The January 6 select committee called the order from the court “a victory for the rule of law and American democracy.”

President Donald Trump speaks to supporters from The Ellipse near the White House on January 6, 2021, in Washington, D.C.

On Wednesday, the U.S. Supreme Court announced that it would not hear an appeal brought by former President Donald Trump to block documents from his final weeks in office from being shared with the House select committee investigating the January 6 Capitol attack.

The 8-1 order from the Court means that those documents — over 700 in total — can finally be handed to the January 6 commission investigators. The committee lauded the Court’s decision in a statement on Twitter.

“The Supreme Court’s action tonight is a victory for the rule of law & American democracy,” the commission said. “The Select Committee has already begun to receive records that the former President had hoped to keep hidden & we look forward to additional productions regarding this important information.”

The documents in question relate to Trump’s actions on January 6, 2021, when a mob of his loyalists breached the Capitol building seeking to interrupt the certification of the Electoral College results.

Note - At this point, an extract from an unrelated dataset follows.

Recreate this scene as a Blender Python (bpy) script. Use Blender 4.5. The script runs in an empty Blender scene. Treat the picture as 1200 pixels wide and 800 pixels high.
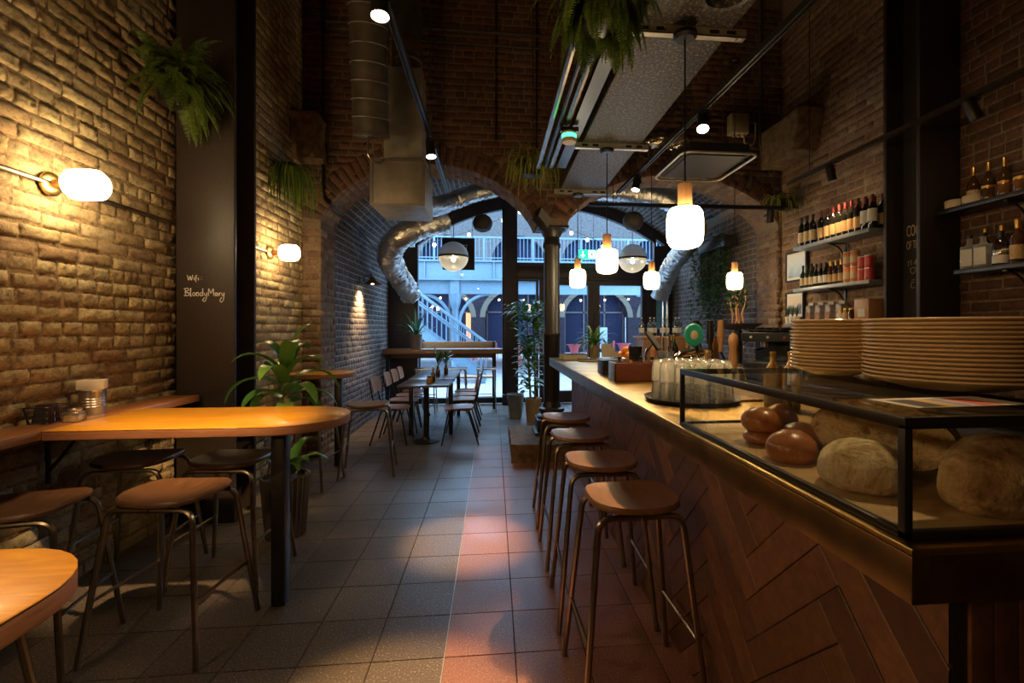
import bpy, bmesh, math, random
from mathutils import Vector, Matrix, Euler
random.seed(7)
PI = math.pi
SC = bpy.context.scene
COL = SC.collection
def R(d): return math.radians(d)

# ------------------------------------------------------------------ geometry
class MB:
    """collects shapes, links them as one mesh object"""
    def __init__(s):
        s.v = []; s.f = []; s.m = []; s.sm = []
    def add(s, vs, fs, mi=0, smooth=False, M=None):
        b = len(s.v)
        for p in vs:
            p = Vector(p)
            s.v.append(M @ p if M is not None else p)
        for f in fs:
            s.f.append([b + i for i in f]); s.m.append(mi); s.sm.append(smooth)
        return s
    def box(s, x0, x1, y0, y1, z0, z1, mi=0, b=0.0, M=None):
        if b <= 0:
            vs = [(x, y, z) for z in (z0, z1) for y in (y0, y1) for x in (x0, x1)]
            fs = [(0, 2, 3, 1), (4, 5, 7, 6), (0, 1, 5, 4), (2, 6, 7, 3), (0, 4, 6, 2), (1, 3, 7, 5)]
            return s.add(vs, fs, mi, False, M)
        bm = bmesh.new()
        bmesh.ops.create_cube(bm, size=1.0)
        for v in bm.verts:
            v.co = Vector(((x0 + x1) / 2 + v.co.x * (x1 - x0), (y0 + y1) / 2 + v.co.y * (y1 - y0), (z0 + z1) / 2 + v.co.z * (z1 - z0)))
        bmesh.ops.bevel(bm, geom=bm.edges[:], offset=b, segments=2, affect='EDGES', profile=0.5)
        s.frombm(bm, mi, True, M); bm.free()
        return s
    def frombm(s, bm, mi=0, smooth=False, M=None):
        bm.verts.index_update()
        s.add([v.co.copy() for v in bm.verts], [[v.index for v in f.verts] for f in bm.faces], mi, smooth, M)
        return s
    def tube(s, pts, r, seg=8, mi=0, caps=True, M=None, closed=False):
        pts = [Vector(p) for p in pts]
        n = len(pts)
        rs = r if isinstance(r, (list, tuple)) else [r] * n
        T = []
        for i in range(n):
            if closed:
                a, c = pts[(i - 1) % n], pts[(i + 1) % n]
            else:
                a, c = pts[max(0, i - 1)], pts[min(n - 1, i + 1)]
            d = c - a
            T.append(d.normalized() if d.length > 1e-9 else Vector((0, 0, 1)))
        N = T[0].orthogonal().normalized()
        vs = []; fs = []
        for i in range(n):
            N = (N - T[i] * N.dot(T[i]))
            N = N.normalized() if N.length > 1e-6 else T[i].orthogonal().normalized()
            B = T[i].cross(N)
            for k in range(seg):
                a = 2 * PI * k / seg
                vs.append(pts[i] + (N * math.cos(a) + B * math.sin(a)) * rs[i])
        m = n if closed else n - 1
        for i in range(m):
            j = (i + 1) % n
            for k in range(seg):
                k2 = (k + 1) % seg
                fs.append((i * seg + k, i * seg + k2, j * seg + k2, j * seg + k))
        if caps and not closed:
            fs.append(tuple(range(seg))[::-1]); fs.append(tuple((n - 1) * seg + k for k in range(seg)))
        return s.add(vs, fs, mi, True, M)
    def lathe(s, prof, seg=24, mi=0, M=None, smooth=True, rib=None):
        vs = []; fs = []
        n = len(prof)
        for (r, z) in prof:
            for k in range(seg):
                a = 2 * PI * k / seg
                rr = r * (1 + rib(a, z)) if rib else r
                vs.append((rr * math.cos(a), rr * math.sin(a), z))
        for i in range(n - 1):
            for k in range(seg):
                k2 = (k + 1) % seg
                fs.append((i * seg + k, i * seg + k2, (i + 1) * seg + k2, (i + 1) * seg + k))
        if prof[0][0] > 1e-5: fs.append(tuple(range(seg))[::-1])
        if prof[-1][0] > 1e-5: fs.append(tuple((n - 1) * seg + k for k in range(seg)))
        return s.add(vs, fs, mi, smooth, M)
    def prism(s, poly, z0, z1, mi=0, M=None, smooth=False):
        n = len(poly)
        vs = [(p[0], p[1], z0) for p in poly] + [(p[0], p[1], z1) for p in poly]
        fs = [tuple(range(n))[::-1], tuple(range(n, 2 * n))] + [(i, (i + 1) % n, n + (i + 1) % n, n + i) for i in range(n)]
        return s.add(vs, fs, mi, smooth, M)
    def ball(s, c, r, seg=16, ring=10, sc=(1, 1, 1), mi=0, M=None, nz=None):
        vs = []; fs = []
        for i in range(ring + 1):
            t = PI * i / ring
            for k in range(seg):
                a = 2 * PI * k / seg
                d = Vector((math.sin(t) * math.cos(a), math.sin(t) * math.sin(a), -math.cos(t)))
                q = r * (1 + (nz(d) if nz else 0))
                vs.append((c[0] + d.x * q * sc[0], c[1] + d.y * q * sc[1], c[2] + d.z * q * sc[2]))
        for i in range(ring):
            for k in range(seg):
                k2 = (k + 1) % seg
                fs.append((i * seg + k, i * seg + k2, (i + 1) * seg + k2, (i + 1) * seg + k))
        return s.add(vs, fs, mi, True, M)
    def build(s, name, mats, parent=None, loc=(0, 0, 0), rot=(0, 0, 0), weld=True, auto=True):
        me = bpy.data.meshes.new(name)
        me.from_pydata([tuple(p) for p in s.v], [], s.f)
        if not isinstance(mats, (list, tuple)): mats = [mats]
        for m in mats: me.materials.append(m)
        for i, p in enumerate(me.polygons):
            p.material_index = s.m[i]; p.use_smooth = s.sm[i]
        if weld or auto:
            bm = bmesh.new(); bm.from_mesh(me)
            if weld: bmesh.ops.remove_doubles(bm, verts=bm.verts, dist=1e-5)
            if auto:
                for e in bm.edges:
                    if len(e.link_faces) == 2 and e.calc_face_angle(0) > R(38): e.smooth = False
            bm.to_mesh(me); bm.free()
        me.update()
        o = bpy.data.objects.new(name, me); COL.objects.link(o)
        if parent is not None: o.parent = parent
        o.location = loc; o.rotation_euler = rot
        return o

def fillet(pts, r, n=5):
    """round the inner corners of a polyline"""
    pts = [Vector(p) for p in pts]
    out = [pts[0]]
    for i in range(1, len(pts) - 1):
        a, b, c = pts[i - 1], pts[i], pts[i + 1]
        d1, d2 = a - b, c - b
        k = min(r, d1.length * .49, d2.length * .49)
        p, q = b + d1.normalized() * k, b + d2.normalized() * k
        for t in range(n + 1):
            u = t / n
            out.append((p * (1 - u) + b * u) * (1 - u) + (b * (1 - u) + q * u) * u)
    out.append(pts[-1])
    return out
def rrect(x0, x1, y0, y1, r, n=6):
    """outline of a rounded rectangle; r one radius or four (x0y0, x1y0, x1y1, x0y1)"""
    if not isinstance(r, (list, tuple)): r = [r] * 4
    out = []
    for (cx, cy, a0, rr) in ((x0 + r[0], y0 + r[0], 180, r[0]), (x1 - r[1], y0 + r[1], 270, r[1]), (x1 - r[2], y1 - r[2], 0, r[2]), (x0 + r[3], y1 - r[3], 90, r[3])):
        for k in range(n + 1):
            a = R(a0 + 90 * k / n)
            out.append((cx + rr * math.cos(a), cy + rr * math.sin(a)))
    return out
def slab(mb, poly, z0, z1, b=.006, mi=0, M=None):
    """a board with softened edges from an outline"""
    n = len(poly)
    c = Vector((sum(p[0] for p in poly) / n, sum(p[1] for p in poly) / n))
    def ins(d):
        out = []
        for i in range(n):
            p0, p, p1 = Vector(poly[i - 1]), Vector(poly[i]), Vector(poly[(i + 1) % n])
            e = (p1 - p0)
            nn = Vector((e.y, -e.x)).normalized() if e.length > 1e-9 else Vector((0, 0))
            if nn.dot(p - c) < 0: nn = -nn
            out.append(p - nn * d)
        return out
    rings = [(ins(b), z0), (poly, z0 + b), (poly, z1 - b), (ins(b * .35), z1 - b * .3), (ins(b), z1)]
    vs = []; fs = []
    for (pl, z) in rings:
        vs += [(p[0], p[1], z) for p in pl]
    for j in range(len(rings) - 1):
        for i in range(n):
            i2 = (i + 1) % n
            fs.append((j * n + i, j * n + i2, (j + 1) * n + i2, (j + 1) * n + i))
    fs.append(tuple(range(n))[::-1]); fs.append(tuple((len(rings) - 1) * n + i for i in range(n)))
    mb.add(vs, fs, mi, True, M)
    return mb

# ------------------------------------------------------------------ objects
def tag(o, label=None, cat=None, group=None, kind=None):
    if label: o['label'] = label
    if cat: o['category'] = cat
    if group: o['group'] = group
    if kind: o['kind'] = kind
    return o
def thing(name, label, cat, loc=(0, 0, 0), rz=0, group=None):
    o = bpy.data.objects.new(name, None); COL.objects.link(o)
    o.empty_display_size = .1
    o.location = loc; o.rotation_euler = (0, 0, rz)
    return tag(o, label, cat, group)
def struct(o): o['kind'] = 'structure'; return o
def dup(o, loc=None, rz=None, label=None, group=None):
    def cp(a, par):
        c = a.copy(); COL.objects.link(c)
        if par is not None: c.parent = par
        for ch in list(a.children): cp(ch, c)
        return c
    c = cp(o, None)
    if loc is not None: c.location = loc
    if rz is not None: c.rotation_euler = (0, 0, rz)
    return tag(c, label, None, group)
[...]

Some of the documents may also include Trump’s communications in the weeks leading up to the attack, and may provide insight into the former president’s role in plans to overturn the 2020 presidential election.

Jesse Binnall, a lawyer representing Trump, argued that the former president had the right to keep communications within the White House private, citing Trump’s executive privilege. Binnall had also suggested that the commission’s work was partisan.

“Congress may not rifle through the confidential presidential papers of a former President to meet political objections,” Binnall previously said. In his brief to the Supreme Court, Binnall also claimed that “producing these privileged documents would irreparably harm the institution of the Presidency.”

A three-judge panel from the U.S. Court of Appeals for the District of Columbia Circuit rejected Binnall’s arguments in December, noting that current President Joe Biden waived Trump’s executive privilege claims in October and that Trump provided “no legal reason to cast aside” that decision.

On Wednesday, the Supreme Court refused to hear an appeal to that decision, which means that the D.C. Circuit Court’s opinion will remain in place.

Clarence Thomas was the only Supreme Court justice to object to the refusal to hear the case. Thomas did not provide a written reason for his vote, but many on social media noted that his wife, Ginni Thomas, had taken to social media on the day of the attack to express support for demonstrators in the “Stop the Steal” rally that directly preceded the Capitol breach. Some were critical of the justice for refusing to remove himself from the case.

“The fact that Clarence Thomas continues to fail to recuse himself, given the activities of his wife that are directly related to the insurrection, is mind-boggling,” wrote Norm Ornstein, contributing editor for The Atlantic.